The 37-year-old asylum seeker came to Thailand looking for a safe haven five years ago, but now fears that at any moment, he, his wife and two young daughters will be arrested and added to the swell of over 250,000 Cambodian returnees. But as Khmer Krom, Mon and his family could face more than just economic consequences upon return.

“If they arrest us and send us back to Vietnam, I will die,” said Mon, who sorts chilies in his living room to make money without leaving the house.

Mon fled Vietnam in 2008 after police arrested him and his father for celebrating a moon festival observed annually by the Mekong Delta’s indigenous Khmer Krom families. Police beat Mon’s father until he was permanently crippled.

“We are Khmer, so we have to learn our language, but the Vietnamese always think for some reason the people are against them,” Mon said.

Though he shares the language, culture and religion of Cambodia, Mon felt no safer in the Kingdom, where rights groups note that while Khmer Krom are in theory recognised as citizens of the state, in practice they struggle to obtain ID cards and constantly face the possibility of deportation. The Minority Rights Organization (MIRO) estimates that as much as 30 per cent of Khmer Krom in Cambodia are in effect stateless, living without an official nationality.

Five months after leaving Vietnam, Mon raised enough money to again smuggle his family across a border, this time hoping to obtain asylum through the UN refugee agency in Thailand. Mon applied for asylum in October, but in February the UN rejected his application. Since then, Mon and monitoring NGOs attest that what was already a dicey security situation for refugees in Thailand has deteriorated into complete instability.

“For Khmer Krom in Thailand, the circumstances have gotten even worse as Thai authorities [started] raiding to collect illegal migrant workers and send them back to Cambodia.
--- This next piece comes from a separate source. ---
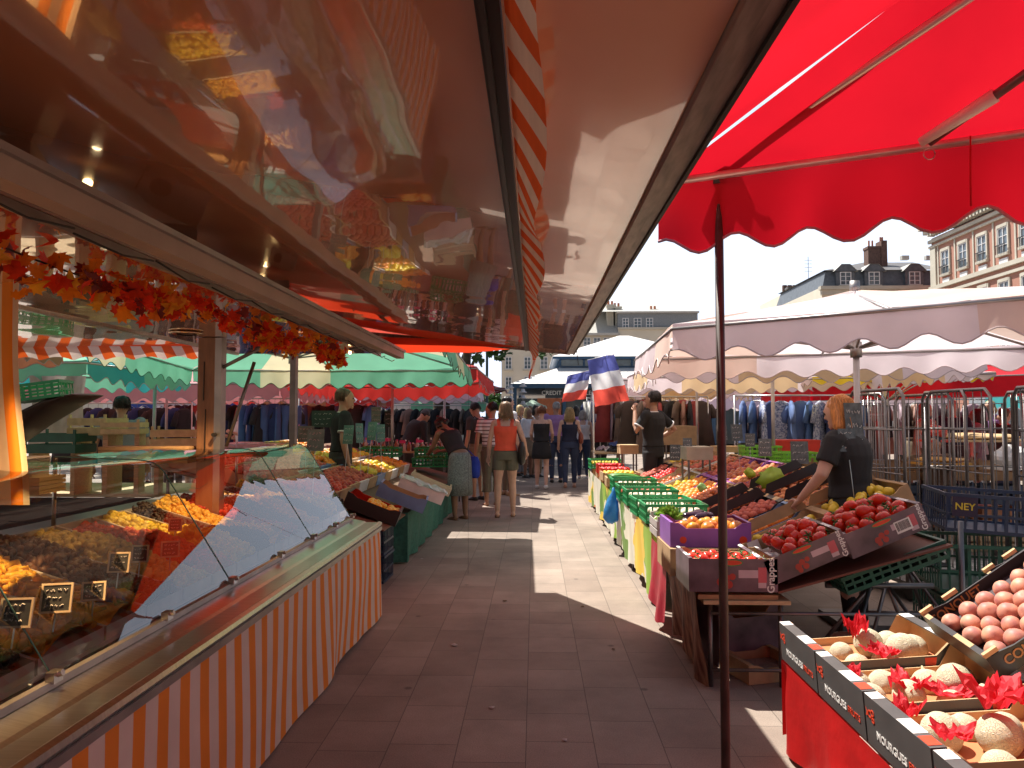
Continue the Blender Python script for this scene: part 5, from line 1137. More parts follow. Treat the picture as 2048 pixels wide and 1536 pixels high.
    q.tube([h(0, .012, -.112), h(0, .016, -.09), h(0, .008, -.05), h(0, 0, 0), h(0, -.006, .045), h(0, -.008, .085), h(0, -.006, .108)], [(.022*k, .03*k), (.044*k, .056*k), (.062*k, .078*k), (.073*k, .092*k), (.072*k, .094*k), (.054*k, .072*k), (.02*k, .028*k)], 18, ref=tuple(Rh @ Vector((1, 0, 0))))
    q.tube([h(0, .088, .018), h(0, .108, -.018), h(0, .092, -.03)], [.008*k, .014*k, .008*k], 8)
    q.ball(h(0, .078, -.088), .022*k, 8, 6); q.tube([h(-.024, .082, -.058), h(0, .092, -.056), h(.024, .082, -.058)], .008*k, 6)
    q.tube([h(-.04, .084, .032), h(0, .092, .030), h(.04, .084, .032)], .009*k, 6)
    for s in (-1, 1): q.tube([h(s*.074, -.004, .018), h(s*.083, -.012, .0), h(s*.074, -.002, -.03)], [.008*k, .014*k, .007*k], 8)
    body = part('body', remesh(q, vox, skins[skin], 'body'), None, t)
    if H > 0 and vox < .012:
        for s in (-1, 1):
            e = MB(); e.ball(h(s*.030, .082, .012), .011*k, 8, 6); part('eye', e, mat('eye', (.06, .04, .03), .2), t, True)
    # hair
    hs, hcname = hair
    if hs:
        q = MB()
        q.tube([h(0, -.035, -.03), h(0, -.032, .02), h(0, -.020, .065), h(0, -.008, .105), h(0, -.004, .122)], [(.070*k, .072*k), (.083*k, .085*k), (.080*k, .096*k), (.056*k, .072*k), (.02*k, .025*k)], 16, ref=tuple(Rh @ Vector((1, 0, 0))))
        if hs in ('bob', 'long', 'shoulder'):
            dn = {'bob': .13, 'shoulder': .20, 'long': .30}[hs]
            for s in (-1, 0, 1):
                p1 = h(s*.058, -.03-(.03 if s == 0 else 0), 0); q.tube([h(s*.045, -.03, .06), p1, p1+Rm @ V(s*.012, -.012, -dn*.55), p1+Rm @ V(s*.005, -.02, -dn)], [.045*k, .048*k, .050*k, .022*k], 10)
        if hs == 'curly':
            rn = random.Random(3)
            for j in range(26): q.ball(h(rn.uniform(-.075, .075), rn.uniform(-.11, .02), rn.uniform(-.06, .11)), .032*k, 8, 6)
        if hs == 'bun': q.ball(h(0, -.07, .10), .042*k, 10, 8)
        for i, v in enumerate(q.v): v = Vector(v); q.v[i] = tuple(v + (v-hc)*.10*noise.noise(v*26))
        hr_ = part('hair', remesh(q, max(vox*.8, .007), hairs[hcname], 'hair', 1), None, t)
        if vox < .0105:
            q = MB(); r2 = random.Random(5); lng = {'bob': .13, 'shoulder': .20, 'long': .30, 'short': .03, 'curly': .05, 'bun': .02}[hs]
            for j in range(260 if lng > .1 else 120):
                a = r2.uniform(PI*.98, PI*2.02); st_ = h(.035*math.cos(a), -.01+.03*math.sin(a), .118); rr = r2.uniform(.96, 1.10)
                m1 = h(.084*rr*math.cos(a), -.018+.098*rr*math.sin(a), .045+r2.uniform(-.02, .03)); m2 = h(.090*rr*math.cos(a), -.025+.092*rr*math.sin(a), -.02-r2.uniform(0, .03))
                pts = [st_, lerp(st_, m1, .55)+(st_-hc)*.12, m1, m2]
                if lng > .1: e_ = m2+Rm @ V(r2.uniform(-.02, .02)+.012*math.cos(a), r2.uniform(-.02, .015), -lng*r2.uniform(.55, 1.0)); pts += [lerp(m2, e_, .5)+Rm @ V(.01*math.sin(j), .01*math.cos(j*1.7), 0), e_]
                q.tube(pts, [.0022*k]*(len(pts)-1)+[.0008*k], 4)
            part('strands', q, hairs[hcname], hr_, True)
    # clothes
    if top:
        kind, mt = top[0], top[1]; q = MB()
        z0 = .90 if kind != 'dress' else .86
        torso(q, .021, .92 if kind not in ('tank', 'strap') else .925, 1.425 if kind not in ('strap', 'tank') else 1.345)
        for nm in 'LR':
            s = -1 if nm == 'L' else 1; sh, el, wr = A[nm]
            if kind in ('tee', 'polo', 'shirt'):
                q.ball(sh+V(-s*.012, 0, -.010), .070*k*B**.5, 12, 8); limb(q, [sh, lerp(sh, el, .35), lerp(sh, el, .68)], [.060*B, .060*B, .062*B])
            elif kind == 'long':
                q.ball(sh+V(-s*.012, 0, -.010), .070*k*B**.5, 12, 8); limb(q, [sh, lerp(sh, el, .5), el, lerp(el, wr, .9)], [.060*B, .057*B, .050, .040])
            elif kind == 'tank':
                q.tube([up(s*.085, .06, 1.31), up(s*.10, .03, 1.39), up(s*.10, -.02, 1.432), up(s*.09, -.07, 1.37), up(s*.085, -.09, 1.30)], [.032*k]*5, 8)
            elif kind == 'strap':
                q.tube([up(s*.08, .07, 1.31), up(s*.085, .02, 1.415), up(s*.075, -.04, 1.425), up(s*.075, -.105, 1.32)], [.009*k]*4, 6)
        for i, v in enumerate(q.v):
            v = Vector(v); q.v[i] = tuple(v + (v-Vector((0, 0, v.z))).normalized()*.006*noise.noise(v*15+Vector((loc[0], 0, 0))))
        tp_ = part('shirt' if kind != 'dress' else 'dress', remesh(q, max(vox, .010), mt, 'shirt', 2), None, t)
        if kind in ('polo',):
            c = MB(); c.tube([nb+Rm @ V(.058*math.cos(a*PI/6), .050*math.sin(a*PI/6), .006) for a in range(13)], .012*k, 6); part('collar', c, polo or mt, tp_, True)
            for nm in 'LR':
                sh, el, wr = A[nm]; c = MB(); c.tube([lerp(sh, el, .655), lerp(sh, el, .71)], (.068*B)*k, 14); part('cuff', c, polo or mt, tp_, True)
    if bottom:
        kind, mt = bottom[0], bottom[1]; q = MB()
        if kind in ('skirt', 'dressskirt', 'midi'):
            zl = {'skirt': .52, 'dressskirt': .62, 'midi': .36}[kind]
            q = MB(); pts = [pel+V(0, 0, .06), pel, V(0, 0, .84), V(0, 0, lerp(.84, zl, .5)), V(0, .0, zl)]; fl = {'skirt': .24, 'dressskirt': .215, 'midi': .21}[kind]
            q.tube(pts, [(.150*B*k, .112*B*k), (.178*B*k, .130*B*k), (.190*B*k, .142*B*k), ((.19+fl)/2*k, .155*k), (fl*k, .17*k)], 26, ref=(1, 0, 0))
            for i, v in enumerate(q.v):
                v = Vector(v); a = math.atan2(v.y, v.x); fd_ = max(0, (.86*k-v.z))*.07; q.v[i] = (v.x*(1+fd_*math.sin(a*9)), v.y*(1+fd_*math.sin(a*9)), v.z)
            part('skirt', q, mt, t, True)
        else:
            torso(q, .016, .84, .985)
            for nm in 'LR':
                hp, kn, an = G[nm]; wd = 1.25 if kind == 'wide' else 1.0
                if kind == 'shorts': limb(q, [hp+V(0, 0, .03), lerp(hp, kn, .25), lerp(hp, kn, .46)], [.100*B, .101*B, .098*B])
                elif kind == 'bermuda': limb(q, [hp+V(0, 0, .03), lerp(hp, kn, .35), lerp(hp, kn, 1.0), lerp(kn, an, .12)], [.100*B, .096*B, .078, .076])
                elif kind == 'crop': limb(q, [hp+V(0, 0, .03), lerp(hp, kn, .35), kn, lerp(kn, an, .62)], [.100*B, .096*B, .08, .085])
                else: limb(q, [hp+V(0, 0, .03), lerp(hp, kn, .35), lerp(hp, kn, .8), kn, lerp(kn, an, .35), lerp(kn, an, .97)], [.100*B, .093*B, .070*wd, .062*wd, .062*wd, (.046 if wd == 1 else .066)])
            for i, v in enumerate(q.v):
                v = Vector(v); q.v[i] = tuple(v + Vector((noise.noise(v*18), noise.noise(v*18+Vector((5, 0, 0))), 0))*.006)
            part('trousers' if kind in ('jeans', 'wide', 'crop') else 'shorts', remesh(q, max(vox, .010), mt, 'trousers', 2), None, t)
    # shoes
    sm = shoes or mat('shoe_brown', (.12, .06, .03), .6)
    for nm in 'LR':
        s = -1 if nm == 'L' else 1; an = G[nm][2]; q = MB()
        if shoes is None or sm.name.startswith('sandal'):
            q.tube([an+V(0, -.065, -.074), an+V(0, .05, -.078), an+V(s*.01, .165, -.076)], [(.034*k, .010*k), (.040*k, .009*k), (.034*k, .009*k)], 12, ref=(1, 0, 0)); q.tube([an+V(-.036, .07, -.07), an+V(0, .09, -.032), an+V(.036, .07, -.07)], .006*k, 6)
        else: q.tube([an+V(0, -.072, -.045), an+V(0, 0, -.035), an+V(0, .07, -.055), an+V(s*.01, .175, -.070)], [(.032*k, .034*k), (.044*k, .046*k), (.044*k, .032*k), (.030*k, .015*k)], 12, ref=(1, 0, 0))
        part('shoe', q, sm, t, True)
    for b_ in bags: b_(t, up, V, k, A)
    return t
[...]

Most of [the Khmer Krom] are in hiding and locking themselves in their rooms,” Ang Chanrith, MIRO executive director, said.

In 2009 and 2013, groups of asylum seekers were arrested and forcibly deported from Thailand at Cambodia’s behest due to their political activities. But now, Mon and others said they don’t even dare identify themselves as Khmer Krom.

“It’s no secret that Thailand and Cambodia aren’t the friendliest of friends, and that may have added an unwanted layer of complexity to the situation,” US-based political analyst Peter Tan Keo said. “The military junta may be reacting, negatively of course, to Thai dissident Jakrapob’s presence in Cambodia . . . Indeed, Khmer Kroms are seeking asylum during an extremely inopportune time.”

Advocates said alternative options are extremely limited: No other country in the region will host them as refugees.

“As long as the military is in power, they will be more vulnerable and living in fear, but I don’t see much option,” said Ou Virak, Cambodian Center for Human Rights chairman.

For now, Mon and his family are holding their breath for an asylum application appeal. “I really miss my homeland . . . but I cannot go back and I cannot stay here,” he said.